The status of Jerusalem goes to the heart of the Israeli-Palestinian conflict.

Israel regards Jerusalem as its “eternal and undivided” capital, while the Palestinians claim East Jerusalem – occupied by Israel in the 1967 Middle East war – as the capital of a future state.

Mr Trump’s recognition of the city as Israel’s capital broke with decades of a US policy of neutrality on the issue and put it out of step with the rest of the international community.

Funds withheld

Mr Trump said he stood by his recent decision to withhold more than half of a $125m (£90m) instalment the US planned to pay the UN relief agency for the Palestinians, a move which was denounced by the Palestinians as blackmail.

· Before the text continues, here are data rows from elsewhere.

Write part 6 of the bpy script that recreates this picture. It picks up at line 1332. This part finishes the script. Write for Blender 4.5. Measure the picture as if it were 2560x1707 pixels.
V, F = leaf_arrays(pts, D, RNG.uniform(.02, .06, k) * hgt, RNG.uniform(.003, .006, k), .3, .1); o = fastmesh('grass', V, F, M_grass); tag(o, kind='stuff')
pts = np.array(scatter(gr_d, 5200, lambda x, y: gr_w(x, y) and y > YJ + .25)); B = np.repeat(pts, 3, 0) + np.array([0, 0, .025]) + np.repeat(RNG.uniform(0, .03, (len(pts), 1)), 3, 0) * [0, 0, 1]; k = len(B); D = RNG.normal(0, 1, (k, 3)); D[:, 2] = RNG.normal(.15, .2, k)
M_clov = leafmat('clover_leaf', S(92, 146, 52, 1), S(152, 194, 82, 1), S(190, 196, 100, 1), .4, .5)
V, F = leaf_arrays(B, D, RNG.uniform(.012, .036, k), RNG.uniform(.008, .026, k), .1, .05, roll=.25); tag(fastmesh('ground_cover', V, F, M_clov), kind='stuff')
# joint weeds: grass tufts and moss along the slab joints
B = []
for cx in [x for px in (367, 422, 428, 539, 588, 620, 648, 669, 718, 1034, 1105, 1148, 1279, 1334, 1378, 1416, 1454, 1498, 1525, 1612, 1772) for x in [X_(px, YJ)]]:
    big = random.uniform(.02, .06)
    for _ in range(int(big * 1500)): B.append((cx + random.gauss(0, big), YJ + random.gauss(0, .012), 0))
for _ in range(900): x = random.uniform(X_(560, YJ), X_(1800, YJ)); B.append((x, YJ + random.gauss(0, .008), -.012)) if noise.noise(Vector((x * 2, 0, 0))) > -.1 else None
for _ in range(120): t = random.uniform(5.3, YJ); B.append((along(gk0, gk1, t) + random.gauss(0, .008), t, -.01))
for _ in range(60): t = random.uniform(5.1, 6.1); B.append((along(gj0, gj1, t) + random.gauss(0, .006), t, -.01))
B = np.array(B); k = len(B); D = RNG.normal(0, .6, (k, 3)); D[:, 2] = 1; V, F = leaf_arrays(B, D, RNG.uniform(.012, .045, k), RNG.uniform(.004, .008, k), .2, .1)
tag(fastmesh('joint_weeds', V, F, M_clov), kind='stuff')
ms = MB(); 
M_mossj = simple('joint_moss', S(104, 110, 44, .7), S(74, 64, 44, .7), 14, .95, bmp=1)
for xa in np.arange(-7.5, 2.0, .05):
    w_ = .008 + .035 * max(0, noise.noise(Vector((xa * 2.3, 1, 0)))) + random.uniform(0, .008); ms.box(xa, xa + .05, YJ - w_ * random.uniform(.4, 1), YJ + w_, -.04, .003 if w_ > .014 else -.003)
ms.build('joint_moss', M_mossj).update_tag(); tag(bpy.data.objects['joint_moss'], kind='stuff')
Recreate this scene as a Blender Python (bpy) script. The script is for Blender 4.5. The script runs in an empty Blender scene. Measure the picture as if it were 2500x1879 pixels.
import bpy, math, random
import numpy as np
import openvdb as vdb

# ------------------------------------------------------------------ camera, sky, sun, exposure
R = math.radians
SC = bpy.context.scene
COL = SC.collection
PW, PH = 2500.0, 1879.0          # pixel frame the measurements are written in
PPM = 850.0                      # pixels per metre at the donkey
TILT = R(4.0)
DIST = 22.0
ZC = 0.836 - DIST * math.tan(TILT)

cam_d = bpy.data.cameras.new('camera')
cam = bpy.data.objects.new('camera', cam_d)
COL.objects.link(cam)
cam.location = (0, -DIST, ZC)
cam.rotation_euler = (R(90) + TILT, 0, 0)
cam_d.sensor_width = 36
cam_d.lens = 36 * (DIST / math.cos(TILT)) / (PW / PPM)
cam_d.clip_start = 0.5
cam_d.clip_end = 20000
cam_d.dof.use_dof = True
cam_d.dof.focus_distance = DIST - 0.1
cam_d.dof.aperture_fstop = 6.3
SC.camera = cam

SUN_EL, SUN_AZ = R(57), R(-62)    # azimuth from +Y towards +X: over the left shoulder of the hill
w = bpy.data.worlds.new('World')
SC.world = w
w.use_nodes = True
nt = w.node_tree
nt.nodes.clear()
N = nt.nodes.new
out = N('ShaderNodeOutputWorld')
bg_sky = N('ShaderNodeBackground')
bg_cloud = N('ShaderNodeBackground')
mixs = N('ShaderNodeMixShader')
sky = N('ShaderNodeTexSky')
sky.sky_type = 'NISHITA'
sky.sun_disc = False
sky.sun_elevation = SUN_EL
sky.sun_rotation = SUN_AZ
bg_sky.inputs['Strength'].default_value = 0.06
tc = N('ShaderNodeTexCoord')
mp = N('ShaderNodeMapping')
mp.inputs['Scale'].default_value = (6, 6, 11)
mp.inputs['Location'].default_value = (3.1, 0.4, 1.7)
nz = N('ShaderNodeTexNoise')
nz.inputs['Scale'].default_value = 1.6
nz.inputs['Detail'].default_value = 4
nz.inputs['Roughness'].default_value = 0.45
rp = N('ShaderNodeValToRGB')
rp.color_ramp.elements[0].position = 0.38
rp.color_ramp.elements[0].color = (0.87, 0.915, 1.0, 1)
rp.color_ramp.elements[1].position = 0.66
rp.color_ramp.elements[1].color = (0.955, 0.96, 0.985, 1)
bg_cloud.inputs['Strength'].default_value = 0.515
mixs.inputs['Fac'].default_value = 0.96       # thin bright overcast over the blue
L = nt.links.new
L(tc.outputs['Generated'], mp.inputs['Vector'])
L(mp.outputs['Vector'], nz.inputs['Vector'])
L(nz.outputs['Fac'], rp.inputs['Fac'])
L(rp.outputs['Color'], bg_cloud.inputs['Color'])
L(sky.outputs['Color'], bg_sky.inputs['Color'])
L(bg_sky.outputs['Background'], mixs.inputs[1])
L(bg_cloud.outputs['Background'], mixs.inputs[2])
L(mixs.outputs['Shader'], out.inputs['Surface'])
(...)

“We give them [the Palestinians] hundreds of millions of dollars a year – that is on the table – why should we do something for them when they do nothing for us?” Mr Trump asked.

“I can tell you that Israel does want to make peace and they’re [the Palestinians] going to have to want to make peace too or we’re going to have nothing to do with it any longer.”

Washington has been developing a new framework for peace talks between Israel and the Palestinians, but President Abbas has said he will no longer accept any plan proposed by the US.

Mr Trump also accused the Palestinians of having “disrespected our great Vice-President” Mike Pence, when they refused to meet him when he visited the region earlier this week.

The US president has previously spoken of his desire to achieve the “ultimate deal” of bringing peace between Israel and the Palestinians.

The last round of on-off peace talks between the two sides collapsed amid acrimony in April 2014.